La Unidad Absoluta y el Conocimiento del "Proprium"
Una vez desvelado este "misterio", el ser humano deja de concebirse como una entidad separada. No hay aniquilación de su ego porque ese ego jamás tuvo existencia. En esta visión, los atributos divinos no se agregan ni transfieren al ser humano, sino que siempre fueron suyos porque nunca hubo otro que Él. Así, no hay "transformación" ni encarnación, sino el reconocimiento de que la realidad es una: la existencia misma es Su faz, y todo lo que muere (en lo literal o en lo simbólico) simplemente se despega de los atributos aparentes para dejar únicamente Su presencia. Lo que parece distinto de Él se desvanece como ilusión.
Para ejemplificar esta idea, Ibn ʿArabī recurre a una analogía gnoseológica: cuando una persona aprende, no cambia su existencia, solo elimina su ignorancia. No hay una nueva realidad, sólo un velo que se levanta. Por tanto, no hay que buscar la eliminación de la existencia personal —eso reforzaría la ilusión de un “yo” real— sino reconocer que esa existencia nunca ha sido real por sí misma. Intentar eliminarla sería envolverse en un acto de dualidad y convertirse, como dice el texto, en un velo frente a Allāh, es decir, en una apariencia que obscurece lo real.
El Wāṣil (el que ha llegado), es aquel que, habiendo trascendido los velos de la dualidad, puede afirmar con legitimidad mística “Gloria a mí”, no por arrogancia, sino por comprensión ontológica: sus atributos no son otros que los de Allāh. Esta no es una afirmación de unión con Dios en sentido cristológico, sino una disolución de toda diferencia ontológica entre el sí-mismo verdadero y el Ser Absoluto. El Wāṣil no se funde con Allāh, no se convierte en Él, ni lo absorbe: simplemente reconoce que jamás fue otro.
En esta misma línea, el texto interpreta ciertas tradiciones proféticas —como la que identifica a Allāh con el tiempo (al-dahr), o con el enfermo y el mendigo— como confirmación de esta unidad: todo lo que se manifiesta es Él, incluso en lo más ínfimo y lo más humilde. Esta perspectiva no hace de Allāh una suma de cosas creadas, sino que desecha la categoría de "cosa creada" al considerar que nada tiene existencia propia: lo visible e invisible son manifestaciones del Ser que es siempre uno, sin límites.

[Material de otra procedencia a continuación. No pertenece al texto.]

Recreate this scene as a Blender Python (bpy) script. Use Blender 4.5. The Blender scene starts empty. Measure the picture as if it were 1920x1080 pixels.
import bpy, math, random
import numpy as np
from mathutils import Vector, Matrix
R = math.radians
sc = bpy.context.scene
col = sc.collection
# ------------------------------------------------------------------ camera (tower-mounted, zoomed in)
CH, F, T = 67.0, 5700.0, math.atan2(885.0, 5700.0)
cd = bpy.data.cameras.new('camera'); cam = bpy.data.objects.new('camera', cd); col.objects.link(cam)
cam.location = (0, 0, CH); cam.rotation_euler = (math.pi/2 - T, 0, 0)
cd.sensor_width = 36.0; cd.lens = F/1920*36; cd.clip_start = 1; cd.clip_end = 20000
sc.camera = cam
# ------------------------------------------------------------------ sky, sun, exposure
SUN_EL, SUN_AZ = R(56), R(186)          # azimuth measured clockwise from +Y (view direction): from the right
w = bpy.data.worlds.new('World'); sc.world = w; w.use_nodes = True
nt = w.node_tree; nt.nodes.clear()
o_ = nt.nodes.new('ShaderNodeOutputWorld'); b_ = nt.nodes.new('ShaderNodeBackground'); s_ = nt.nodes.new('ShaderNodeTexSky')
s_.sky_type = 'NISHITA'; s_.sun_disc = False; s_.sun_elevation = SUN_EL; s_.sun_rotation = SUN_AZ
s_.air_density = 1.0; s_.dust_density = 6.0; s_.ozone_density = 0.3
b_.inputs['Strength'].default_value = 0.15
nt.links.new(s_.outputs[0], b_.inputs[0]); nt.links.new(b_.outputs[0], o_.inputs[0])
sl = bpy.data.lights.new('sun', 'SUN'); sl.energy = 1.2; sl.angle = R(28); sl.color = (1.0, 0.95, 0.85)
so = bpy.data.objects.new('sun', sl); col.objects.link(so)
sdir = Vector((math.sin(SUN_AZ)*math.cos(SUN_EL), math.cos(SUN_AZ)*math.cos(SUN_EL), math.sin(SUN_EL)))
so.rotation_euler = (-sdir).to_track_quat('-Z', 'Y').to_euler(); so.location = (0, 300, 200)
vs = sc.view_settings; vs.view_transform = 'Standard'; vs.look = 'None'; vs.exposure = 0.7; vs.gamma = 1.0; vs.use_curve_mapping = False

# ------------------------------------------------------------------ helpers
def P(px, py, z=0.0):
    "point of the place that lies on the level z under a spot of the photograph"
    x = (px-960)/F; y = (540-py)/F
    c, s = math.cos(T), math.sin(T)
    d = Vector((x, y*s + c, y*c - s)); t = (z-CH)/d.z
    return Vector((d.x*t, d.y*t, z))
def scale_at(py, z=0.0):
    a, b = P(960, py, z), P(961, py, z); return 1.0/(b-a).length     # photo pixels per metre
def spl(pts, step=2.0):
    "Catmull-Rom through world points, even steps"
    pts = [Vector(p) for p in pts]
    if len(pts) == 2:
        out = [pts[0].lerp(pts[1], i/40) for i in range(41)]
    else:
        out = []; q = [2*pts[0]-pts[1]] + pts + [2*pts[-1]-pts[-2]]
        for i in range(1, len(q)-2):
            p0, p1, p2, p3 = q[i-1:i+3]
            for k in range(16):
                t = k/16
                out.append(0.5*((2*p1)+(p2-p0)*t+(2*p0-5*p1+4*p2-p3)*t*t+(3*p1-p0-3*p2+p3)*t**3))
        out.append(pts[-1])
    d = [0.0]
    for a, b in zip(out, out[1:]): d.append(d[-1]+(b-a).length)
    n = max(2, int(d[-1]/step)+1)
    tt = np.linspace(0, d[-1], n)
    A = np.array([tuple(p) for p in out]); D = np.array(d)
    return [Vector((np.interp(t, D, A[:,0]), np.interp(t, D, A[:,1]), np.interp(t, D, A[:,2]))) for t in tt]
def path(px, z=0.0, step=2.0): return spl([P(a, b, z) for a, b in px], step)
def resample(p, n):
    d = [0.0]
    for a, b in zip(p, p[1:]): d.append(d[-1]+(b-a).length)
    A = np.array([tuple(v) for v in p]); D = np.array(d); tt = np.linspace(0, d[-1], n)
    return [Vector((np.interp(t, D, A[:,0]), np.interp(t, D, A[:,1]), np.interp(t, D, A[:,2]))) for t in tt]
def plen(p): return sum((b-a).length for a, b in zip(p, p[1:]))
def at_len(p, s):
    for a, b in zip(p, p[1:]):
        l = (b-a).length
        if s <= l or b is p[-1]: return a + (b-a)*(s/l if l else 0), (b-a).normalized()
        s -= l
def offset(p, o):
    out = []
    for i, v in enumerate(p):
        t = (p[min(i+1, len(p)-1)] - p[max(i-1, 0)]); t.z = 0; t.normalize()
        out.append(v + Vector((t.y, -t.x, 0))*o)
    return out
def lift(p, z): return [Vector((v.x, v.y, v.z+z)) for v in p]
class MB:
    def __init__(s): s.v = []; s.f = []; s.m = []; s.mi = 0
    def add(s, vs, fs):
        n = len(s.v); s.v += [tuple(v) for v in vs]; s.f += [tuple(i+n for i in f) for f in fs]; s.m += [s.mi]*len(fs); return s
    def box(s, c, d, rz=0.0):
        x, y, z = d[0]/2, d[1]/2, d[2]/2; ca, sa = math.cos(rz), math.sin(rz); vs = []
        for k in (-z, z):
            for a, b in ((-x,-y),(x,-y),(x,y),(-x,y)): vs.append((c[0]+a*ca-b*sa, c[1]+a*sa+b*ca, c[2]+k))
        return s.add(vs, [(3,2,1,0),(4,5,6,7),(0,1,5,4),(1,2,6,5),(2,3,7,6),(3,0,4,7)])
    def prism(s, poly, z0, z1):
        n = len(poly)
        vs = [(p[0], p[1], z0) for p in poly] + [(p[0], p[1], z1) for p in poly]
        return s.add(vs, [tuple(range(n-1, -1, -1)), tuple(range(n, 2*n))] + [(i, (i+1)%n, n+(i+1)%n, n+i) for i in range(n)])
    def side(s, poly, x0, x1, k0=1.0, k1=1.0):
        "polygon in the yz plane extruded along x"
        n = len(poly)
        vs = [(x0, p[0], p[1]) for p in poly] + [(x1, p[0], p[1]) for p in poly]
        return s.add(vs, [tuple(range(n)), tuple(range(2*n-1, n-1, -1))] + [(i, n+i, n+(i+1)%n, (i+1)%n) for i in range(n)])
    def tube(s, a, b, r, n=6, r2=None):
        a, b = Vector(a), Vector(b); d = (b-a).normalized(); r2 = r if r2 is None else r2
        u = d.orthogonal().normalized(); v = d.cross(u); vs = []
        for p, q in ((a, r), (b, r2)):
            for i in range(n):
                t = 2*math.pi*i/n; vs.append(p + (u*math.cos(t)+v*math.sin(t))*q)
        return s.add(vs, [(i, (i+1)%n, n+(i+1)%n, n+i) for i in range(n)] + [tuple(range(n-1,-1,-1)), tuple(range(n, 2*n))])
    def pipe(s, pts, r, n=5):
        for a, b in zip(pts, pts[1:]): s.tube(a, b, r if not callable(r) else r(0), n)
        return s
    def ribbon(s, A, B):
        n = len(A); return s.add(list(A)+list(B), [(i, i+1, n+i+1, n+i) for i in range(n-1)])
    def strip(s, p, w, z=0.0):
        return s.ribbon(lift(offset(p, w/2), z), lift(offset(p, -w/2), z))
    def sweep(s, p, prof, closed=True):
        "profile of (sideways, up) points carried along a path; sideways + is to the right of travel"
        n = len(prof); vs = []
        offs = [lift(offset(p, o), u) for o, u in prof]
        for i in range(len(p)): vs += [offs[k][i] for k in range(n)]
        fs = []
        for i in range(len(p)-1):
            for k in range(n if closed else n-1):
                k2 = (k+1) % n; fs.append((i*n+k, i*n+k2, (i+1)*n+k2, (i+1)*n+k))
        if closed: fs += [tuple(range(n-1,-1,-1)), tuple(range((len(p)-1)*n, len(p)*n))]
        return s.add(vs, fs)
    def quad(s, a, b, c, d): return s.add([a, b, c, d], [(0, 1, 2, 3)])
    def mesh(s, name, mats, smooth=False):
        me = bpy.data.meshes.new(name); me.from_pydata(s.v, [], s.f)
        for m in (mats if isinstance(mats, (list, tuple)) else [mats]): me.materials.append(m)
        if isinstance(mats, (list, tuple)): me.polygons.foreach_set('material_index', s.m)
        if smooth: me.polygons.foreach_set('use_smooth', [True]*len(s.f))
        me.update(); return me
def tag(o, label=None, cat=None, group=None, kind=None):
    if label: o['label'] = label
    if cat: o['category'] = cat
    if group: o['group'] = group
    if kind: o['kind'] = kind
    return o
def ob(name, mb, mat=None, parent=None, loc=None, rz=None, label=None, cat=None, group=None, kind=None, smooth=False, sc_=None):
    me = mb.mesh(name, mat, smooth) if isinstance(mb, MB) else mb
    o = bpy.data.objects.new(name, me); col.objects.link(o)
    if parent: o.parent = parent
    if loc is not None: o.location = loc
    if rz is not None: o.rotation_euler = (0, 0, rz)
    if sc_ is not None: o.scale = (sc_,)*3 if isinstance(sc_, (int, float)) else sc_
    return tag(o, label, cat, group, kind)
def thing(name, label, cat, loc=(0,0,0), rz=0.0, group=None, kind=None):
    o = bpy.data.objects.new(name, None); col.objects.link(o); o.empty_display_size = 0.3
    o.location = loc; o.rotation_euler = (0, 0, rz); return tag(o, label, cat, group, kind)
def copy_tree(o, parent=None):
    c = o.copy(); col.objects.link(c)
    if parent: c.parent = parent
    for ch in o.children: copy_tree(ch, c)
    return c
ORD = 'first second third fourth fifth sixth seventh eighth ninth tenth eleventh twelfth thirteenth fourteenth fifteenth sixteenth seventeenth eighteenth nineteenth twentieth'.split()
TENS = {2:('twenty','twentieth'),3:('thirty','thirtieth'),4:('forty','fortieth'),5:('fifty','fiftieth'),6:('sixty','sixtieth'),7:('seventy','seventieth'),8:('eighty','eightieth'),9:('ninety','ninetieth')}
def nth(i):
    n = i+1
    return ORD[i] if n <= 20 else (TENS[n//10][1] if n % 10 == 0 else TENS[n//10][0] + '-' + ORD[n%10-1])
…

La creación, entonces, no es una producción desde la nada, sino una auto-manifestación constante de Allāh, a través del desvelamiento y el ocultamiento de sus atributos. Esta afirmación, en su formulación más densa, postula que no es que Él “haya” creado, sino que Él es tanto el acto creador como lo creado, tanto el Nombre como lo Nombrado. Lo dice explícitamente: “Él es el Creador Sublime y de todos los días”, indicando que la creación es un proceso continuo, eterno, sin antes ni después.
A nivel lógico y teológico, esta afirmación conduce a una posición que niega absolutamente la existencia de cualquier “otro” fuera de Allāh. La idea de que haya un “distinto de Él” se rechaza porque presupone la posibilidad de una segunda existencia, lo que destruiría la unicidad (aḥadiyya) absoluta del Ser. Así, toda idea de otro (bi-existencia) es ilusoria: si existe algo que parece otro, ese otro también es Él, porque nada puede existir fuera del Único.
Al declarar que “morir antes de morir” es conocer el “proprium”, Ibn ʿArabī reintegra la ética ascética y el desapego místico dentro de una visión ontológica más radical: el conocimiento del sí-mismo no es una práctica psicológica, sino una experiencia ontológica de la no-existencia propia. Quien se aproxima a Allāh no lo hace por transformación, sino por realización. Por eso, cuando Allāh ama a su adorador y se convierte en su oído, vista, lengua, etc., no se trata de una metáfora afectiva, sino de una constatación metafísica de unidad: no hay “yo” que escuche, sino Él escuchándose a Sí mismo.